Nur dann, wenn der Wertersatz (Abs 3) oder der Wertersatzanteil (Abs 4) zur Bedeutung der Tat oder zu dem den Täter treffenden Vorwurf außer Verhältnis stünde, ist von seiner Auferlegung ganz oder teilweise abzusehen (§ 19 Abs 5 FinStrG).

Bei Mehrtätern (einschließlich Hehlern) wie hier ist somit zunächst - unter Einbeziehung der Strafbemessungsgrundsätze - der auf den Angeklagten entfallende Wertersatzanteil zu bestimmen und sodann - erneut unter Bedachtnahme auf die Grundsätze der Strafbemessung (arg: "... den Täter treffenden Vorwurf" in Abs 5) - zu prüfen, ob und bejahendenfalls in welchem Ausmaß die Missverhältnisregel anzuwenden ist.

Bei Aufteilung des Wertersatzes ist nur auf bekannte Tatbeteiligte Rücksicht zu nehmen, sofern damit gerechnet werden kann, dass sie in absehbarer Zeit in Österreich vor Gericht gestellt und zum Wertersatz verurteilt werden können. Damit kann die spekulative Annahme des Berufungswerbers von zumindest 30, angesichts der sich über mehrere Länder erstreckenden Tatbegehung ersichtlich auch im Ausland wohnhaften Tatbeteiligten nicht zielführend sein. Zu berücksichtigen ist hingegen, dass nach Mitteilung des Vertreters des Hauptzollamtes wegen der verfahrensaktuellen Taten gegen 17 Personen gesonderte Strafverfahren anhängig, wenn auch noch nicht abgeschlossen sind, sodass von dem dadurch abgesteckten Täterkreis auszugehen ist. Unter Heranziehung der Strafbemessungsgrundsätze der §§ 32 ff StGB (§ 23 Abs 2 FinStrG) sind nicht nur die oben angeführten mildernden Umstände, sondern auch der an der Höhe des strafbestimmenden Wertbetrages (von 3,637.160,30 EUR) orientierte (erhebliche) Tatunwert und der vorliegend ebenfalls keinesfalls gering zu wertende, durch die wissentliche, absichtliche und gewerbsmäßige Begehungsweise besonders akzentuierte Handlungsunwert zu berücksichtigen, wobei der Berufungsansicht zuwider dem Angeklagten keinesfalls eine bloß untergeordnete, sondern im Gegenteil eine für die tatplangemäße Durchführung des Schmuggels wesentliche Rolle zugekommen ist. Unter Abwägung dieser Umstände ist auch mit Rücksicht darauf, dass den Nutzen aus den strafbaren Handlungen in erster Linie andere Tatbeteiligte gezogen haben, ein Wertersatzanteil von rund 1/17tel des Wertes der Konterbande angemessen.
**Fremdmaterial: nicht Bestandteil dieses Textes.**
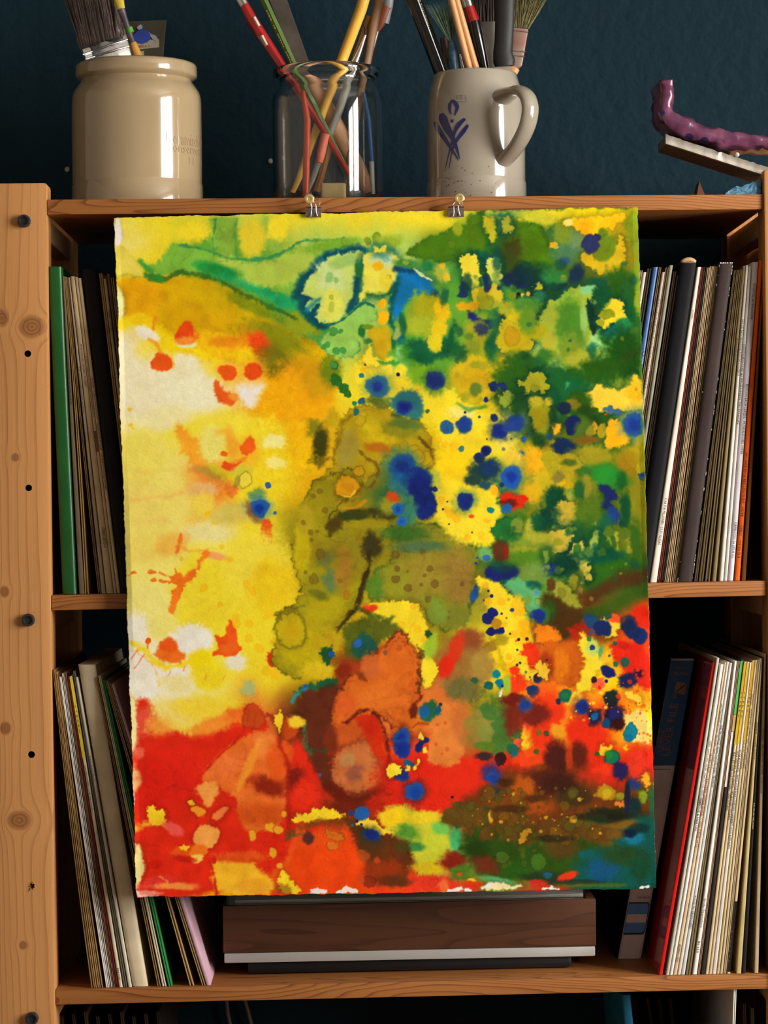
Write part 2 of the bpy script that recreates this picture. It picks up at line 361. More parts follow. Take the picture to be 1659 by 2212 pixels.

Aus den zuletzt angeführten Gründen kann auch keine Rede davon sein, dass dieser Anteil zur Bedeutung der Tat oder zu dem den Berufungswerber treffenden Vorwurf außer Verhältnis stehen würde, sodass ein auch nur teilweises Absehen von der Auferlegung der (anteilsmäßigen) Wertersatzstrafe nicht in Betracht kommt. Der gegen die Festsetzung der Wertersatzstrafe für die nicht sichergestellten geschmuggelten Zigaretten erhobenen Berufung war daher (nur) im dargelegten Umfang Folge zu geben, wobei die für den Fall der Uneinbringlichkeit der Wertersatzstrafe zu verbüßende Ersatzfreiheitsstrafe gegenüber dem Ersturteil unverändert mit einem Monat zu bestimmen war.

Gleiches gilt für die anstelle des Verfalls der für die Begehung der Finanzvergehen verwendeten Beförderungsmittel ausgesprochenen Wertersatzstrafe, welche demgemäß ebenfalls mit rund 1/17tel von

57.500 EUR festzusetzen war. Hier hielt allerdings der Oberste Gerichtshof eine Ersatzfreiheitsstrafe von (nur) einer Woche für angemessen, sodass der Berufung auch insoweit ein (teilweiser) Erfolg beschieden war.

Die Kostenentscheidung ist in § 390a StPO begründet.